Destacado

    Seda Libro

    Cecilia Muñoz

    “Ésta no es una novela. Ni siquiera es un cuento. Ésta es una historia. Empieza con un hombre que atraviesa el mundo, y acaba con un lago que permanece inmóvil, en una jornada de viento. El hombre se llama Hervé Joncour. El lago, no se sabe”.
    De esta manera, la contraportada de Seda se autopresenta. Parece prometer otorgando al futuro lector apenas unas migas de lo que serán las páginas. E incluso las mismas páginas son en sí mismas apenas puntadas tras una figura. Este es el libro del italiano Alesandro Baricco, quien se vio catapultado a la fama después de que su obra viera la luz. Y no es sorpresa.
    Seda es un trozo de Hervé Joncour, un francés que en el siglo XIX, en un pueblo llamado Lavilledieu (o bien, “la ciudad de Dios”), se dedica a comprar y vender gusanos de seda. Está casado con Hélene, sin hijos. Viaja cuatro meses al año y el resto, descansa. “Era, por otra parte, uno de esos hombres a los que les gusta asistir su propia vida, considerando impropia cualquier ambición de vivirla”. Y de la misma forma, gracias a un narrador apenas descriptivo, el lector tiene la sensación de estar asistiendo a una vida ajena, de estar detrás de una ventana observando al vecino que vive sin sobresaltos, en línea recta hasta el fin. Hervé Joncour es, pues, una ensoñación.
    Gracias a su oficio Hervé es un viajero, aunque sus excursiones se limiten a llegar a Siria y Egipto a comprar huevecillos de gusanos de seda y retornar. Sin embargo, a inicios de 1860 una epidemia enferma los huevos de seda de todo el mundo, lo que parece presagiar el fin del negocio. Pero Balbadiu, el mecenas de la seda en Lavilledieu, tiene otros planes. Sabe que en Japón hay huevos sanos. Debe haberlos, puesto que es una nación cerrada al comercio y a los extranjeros. Nadie entra para apropiarse de tan valiosa mercancía. Hervé Joncour por ello emprende una travesía ilegal hacia el país nipón… pero esta no es la historia de Seda.
    La historia de Seda tiene que ver con la llegada a un pueblo japonés y con una muchacha —cuyos ojos no tienen aspecto oriental— que lo mira desde los pies de Hara Kei, el jefe de la aldea y quien le proporciona los huevos.
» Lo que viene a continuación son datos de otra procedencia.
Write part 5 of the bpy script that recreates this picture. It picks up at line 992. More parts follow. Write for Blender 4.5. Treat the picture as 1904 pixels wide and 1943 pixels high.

Tiene que ver con un anhelado retorno a Japón y con la misma muchacha que lo mira, a la que mira. Tiene que ver con una jaula llena de aves a las que la muchacha deja escapar. Y con Hara Kei despreocupado: “Volverán. Siempre es difícil resistir la tentación de volver, ¿no es verdad?”. Baricco antes nos ha informado que “los hombres para honrar la fidelidad de sus amantes, no acostumbraban regalarles joyas: sino pájaros refinados y bellísimos”. Y lo pájaros vuelven. La jaula es amplia; el cielo, eterno.
    Hervé Joncour tiene tres historias: la de las miradas con la muchacha con rostro de chiquilla y sin ojos rasgados; la de Hélene, a la que siempre amará; y la suya, la del comprador de gusanos hecho a trozos, en líneas suaves apenas adivinadas por el agua.
    Seda es un libro que, pese a su extensión engañadoramente larga, se lee rápidamente. Sus capítulos son cortos, pero líricos. No hay línea que no busque encontrar un punto donde pegar al lector, de emocionarlo, como si cada palabra buscara desesperada volverse un trozo de haiku. Es fragmentos entretejidos de claridad y expectación. Es, asimismo, la prueba de que el libro impreso no puede morir: Rébecca Dautremer, ilustradora francesa, le regala a Seda el complemento perfecto. Sus dibujos, de líneas claras y sobrias, dialogan con la narración como un espejo. Éstos generan, además, un segunda lectura, o quizás una primera más detallada, capaz de volver tangible a Hervé Joncour y a sus pájaros al vuelo.